FEATURE SUMMARY: It's the simplest investing strategy of them all. Buy ten rotten shares on 1 October, and watch them bounce back by 31 December. They almost always do.
October 3, 2008

This is possibly one of the simplest investment strategies ever devised. It is also one of the most profitable. You just need to buy the 10 worst-performing stocks in the S&P 500 index (using their price performance over the previous three years) on 1 October each year. Hold these shares for only three months until 31 December and then sell them.

That's it. You don't even have to pore over the finer details of fundamental analysis used by stockbrokers and equity analysts when deciding on the 10 shares to hold. So, forget about dividend yields, price-to-earnings multiples and price-to-book values (the ratio of a company's market value to its net asset value). This strategy does not rely on any of these valuation measures to work.

And work it certainly does: if you had followed this strategy in the past decade, you would have turned in an average quarterly gain of 23 per cent. That's over 15 percentage points more than a S&P 500 index tracker made in the final three months of the year.

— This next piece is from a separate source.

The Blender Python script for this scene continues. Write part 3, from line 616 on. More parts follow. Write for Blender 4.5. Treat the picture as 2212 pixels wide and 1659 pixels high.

Why does this trading strategy of buying the worst-performing stocks in the S&P 500 index work so well? One reason is that share prices always overreact to bad news as well as good news. Companies that have bad reputations are often shunned by new and existing investors alike, and their share prices languish as a result. Another is that the US fiscal year ends on 30 September, so fund managers tend to 'window-dress' their portfolios towards that date, selling anything that hasn't performed up to scratch. Finally, and most fundamentally, poorly performing shares carry lots of risk - and therefore lots of potential reward. It's for this reason that you must buy all ten shares, not just one or two. The chances are that most of any subsequent outperformance will come from one or two recovering spectacularly, while the rest plod on or fail altogether.